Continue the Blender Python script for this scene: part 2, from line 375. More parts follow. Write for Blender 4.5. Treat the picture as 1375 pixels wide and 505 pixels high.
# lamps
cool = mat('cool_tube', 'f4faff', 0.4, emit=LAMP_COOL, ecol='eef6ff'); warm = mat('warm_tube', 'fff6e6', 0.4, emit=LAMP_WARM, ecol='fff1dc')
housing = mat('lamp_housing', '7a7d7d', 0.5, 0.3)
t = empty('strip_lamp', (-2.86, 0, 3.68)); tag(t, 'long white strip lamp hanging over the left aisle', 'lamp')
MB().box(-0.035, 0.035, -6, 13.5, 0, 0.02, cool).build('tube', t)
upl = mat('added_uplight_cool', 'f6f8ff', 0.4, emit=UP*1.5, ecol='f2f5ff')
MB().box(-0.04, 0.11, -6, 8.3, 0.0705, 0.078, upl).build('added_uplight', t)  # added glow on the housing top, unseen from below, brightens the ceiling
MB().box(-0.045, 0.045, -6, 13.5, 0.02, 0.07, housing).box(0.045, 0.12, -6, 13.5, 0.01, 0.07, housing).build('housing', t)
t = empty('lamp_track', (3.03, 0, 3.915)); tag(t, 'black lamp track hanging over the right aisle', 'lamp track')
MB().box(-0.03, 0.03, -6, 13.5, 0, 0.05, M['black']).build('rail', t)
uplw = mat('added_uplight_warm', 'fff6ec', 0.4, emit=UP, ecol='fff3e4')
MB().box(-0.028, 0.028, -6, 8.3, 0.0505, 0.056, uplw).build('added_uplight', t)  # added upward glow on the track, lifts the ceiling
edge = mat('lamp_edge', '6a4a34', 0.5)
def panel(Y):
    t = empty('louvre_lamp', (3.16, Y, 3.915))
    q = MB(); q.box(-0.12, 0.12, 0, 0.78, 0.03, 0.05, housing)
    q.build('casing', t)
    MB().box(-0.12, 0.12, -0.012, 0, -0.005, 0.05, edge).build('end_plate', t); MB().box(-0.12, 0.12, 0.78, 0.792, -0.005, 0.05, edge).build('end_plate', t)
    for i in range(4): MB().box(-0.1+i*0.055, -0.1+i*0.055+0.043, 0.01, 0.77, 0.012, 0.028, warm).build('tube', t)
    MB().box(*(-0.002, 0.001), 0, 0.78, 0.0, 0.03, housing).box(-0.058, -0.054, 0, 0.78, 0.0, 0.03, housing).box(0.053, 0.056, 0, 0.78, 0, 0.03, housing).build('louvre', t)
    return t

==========

#### [Description of the task]
Your task is to output all of the data above word for word.

#### [Worked solution]
Continue the Blender Python script for this scene: part 2, from line 375. More parts follow. Write for Blender 4.5. Treat the picture as 1375 pixels wide and 505 pixels high.
# lamps
cool = mat('cool_tube', 'f4faff', 0.4, emit=LAMP_COOL, ecol='eef6ff'); warm = mat('warm_tube', 'fff6e6', 0.4, emit=LAMP_WARM, ecol='fff1dc')
housing = mat('lamp_housing', '7a7d7d', 0.5, 0.3)
t = empty('strip_lamp', (-2.86, 0, 3.68)); tag(t, 'long white strip lamp hanging over the left aisle', 'lamp')
MB().box(-0.035, 0.035, -6, 13.5, 0, 0.02, cool).build('tube', t)
upl = mat('added_uplight_cool', 'f6f8ff', 0.4, emit=UP*1.5, ecol='f2f5ff')
MB().box(-0.04, 0.11, -6, 8.3, 0.0705, 0.078, upl).build('added_uplight', t)  # added glow on the housing top, unseen from below, brightens the ceiling
MB().box(-0.045, 0.045, -6, 13.5, 0.02, 0.07, housing).box(0.045, 0.12, -6, 13.5, 0.01, 0.07, housing).build('housing', t)
t = empty('lamp_track', (3.03, 0, 3.915)); tag(t, 'black lamp track hanging over the right aisle', 'lamp track')
MB().box(-0.03, 0.03, -6, 13.5, 0, 0.05, M['black']).build('rail', t)
uplw = mat('added_uplight_warm', 'fff6ec', 0.4, emit=UP, ecol='fff3e4')
MB().box(-0.028, 0.028, -6, 8.3, 0.0505, 0.056, uplw).build('added_uplight', t)  # added upward glow on the track, lifts the ceiling
edge = mat('lamp_edge', '6a4a34', 0.5)
def panel(Y):
    t = empty('louvre_lamp', (3.16, Y, 3.915))
    q = MB(); q.box(-0.12, 0.12, 0, 0.78, 0.03, 0.05, housing)
    q.build('casing', t)
    MB().box(-0.12, 0.12, -0.012, 0, -0.005, 0.05, edge).build('end_plate', t); MB().box(-0.12, 0.12, 0.78, 0.792, -0.005, 0.05, edge).build('end_plate', t)
    for i in range(4): MB().box(-0.1+i*0.055, -0.1+i*0.055+0.043, 0.01, 0.77, 0.012, 0.028, warm).build('tube', t)
    MB().box(*(-0.002, 0.001), 0, 0.78, 0.0, 0.03, housing).box(-0.058, -0.054, 0, 0.78, 0.0, 0.03, housing).box(0.053, 0.056, 0, 0.78, 0, 0.03, housing).build('louvre', t)
    return t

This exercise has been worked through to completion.